I diritti umani, le guerre scomode, le stragi lontane da noi, spesso sono come la polvere nascosta sotto il tappeto: non si vede, quindi non esiste. Un massacro in Colombia, durante il lockdown quando gli attivisti sono costretti a rimanere in casa, ruba forse qualche decina di righe sui giornali. I sanguinosi raid jihadisti a bordo di motociclette, come le “stese” di triste e camorristica memoria, nei villaggi del nord nigeriano sono consuetudine. L’omicidio per strada, davanti ai figli, di un attivista anti-narcos messicano, va solo ad arricchire la truce contabilità di un male incurabile.
Di esempi ce n’è a decine, di denunce a centinaia. Di azioni per contrastarle forse una mezza dozzina ogni centinaio di segnalazioni. Il primo morto di ogni guerra, si dice, è la verità. Non poterla raccontare da vicino (come nel caso del Tigrai, solo per ricordare l’ultimo esempio di “copertura” delle informazioni) è un modo efficace per tenerla lontana dai riflettori.
Chi tenta di scavare, di approfondire, di raccontare viene trafitto dal fuoco incrociato dei lealisti e degli oppositori. Che in fondo altro non è che la maniera migliore per mistificare la realtà di fronte al buio di informazioni. Insomma, le guerre aumentano, le vittime con loro. E racconti si fermano alla scorza, restano a quando si vuole venga detto. Inutile stracciarsi le vesti e denunciare la scoperta dell’acqua calda: chi controlla le informazioni decide che cosa è «vero» e cosa invece è «bugia».
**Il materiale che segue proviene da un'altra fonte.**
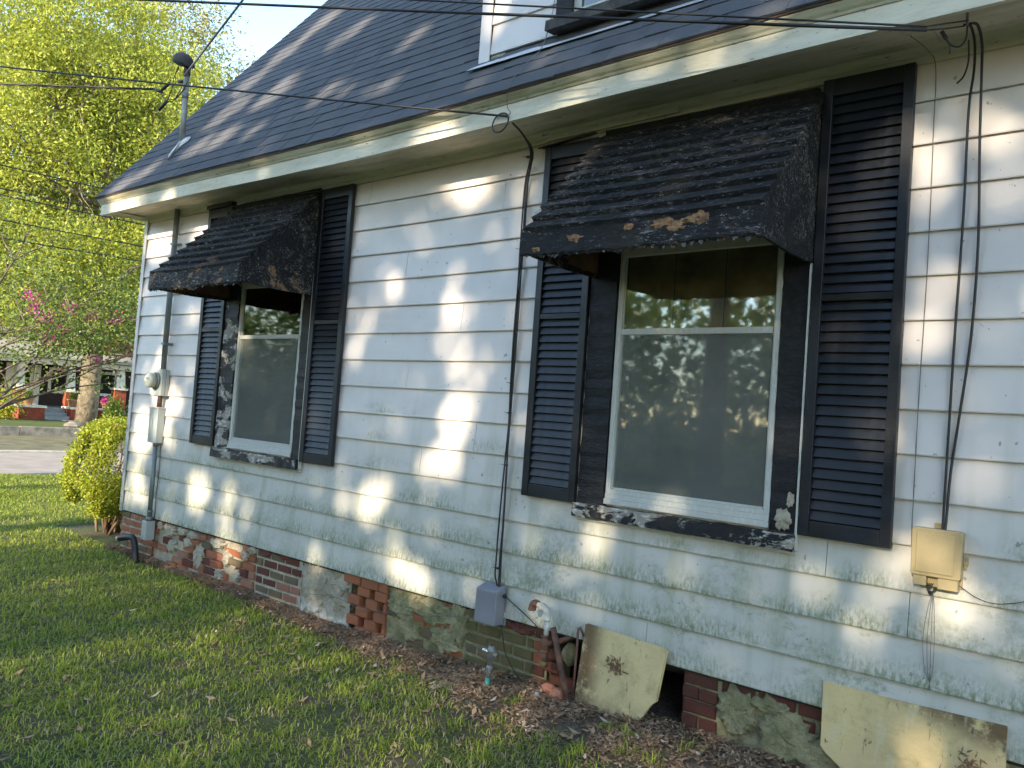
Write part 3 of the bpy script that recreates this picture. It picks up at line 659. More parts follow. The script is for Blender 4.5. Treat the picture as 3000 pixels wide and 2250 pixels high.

Anche le reti internazionali, i social media e le video-parate esaltano spesso l’effetto, ignorano la causa e cercano invece qualcosa che «attragga il fruitore». Chi è invece in prima linea, come i volontari delle Ong, come i missionari, come quei pochi cronisti che riescono ancora a farlo come un tempo, riesce in qualche modo ad aprire una crepa. Piccola, ma inesorabilmente efficace.
Paga con la propria vita a volte, viene irriso, querelato e finisce in galera. L’ultimo conteggio, in difetto, fatto dall’organizzazione Committee to Protect journalist parla di 293 reporter chiusi in gabbia. In Cina, nel Myanmar, in Egitto, e nelle patrie galere dei tanti satrapi che il mondo tiene ancora in sella. Le guerre ci saranno sempre, le vittime pure.
Ma bisogna continuare a contarle e raccontarle. Come seguire le mosse dei mercanti di armi che le alimentano, gli interessi multinazionali che le scatenano e la rinnovata geopolitica dei blocchi che tutela davanti alle istituzioni chi le ha volute.
Servirà a poco? Tentare di farlo si chiama esercitare uno dei princìpi fondamentali contenuti in quella Dichiarazione universale dei diritti umani che, il 10 dicembre (come oggi) del 1948, restituì il genere umano al suo rango dopo l’abbruttimento di due guerre mondiali. Quel principio si chiama libertà.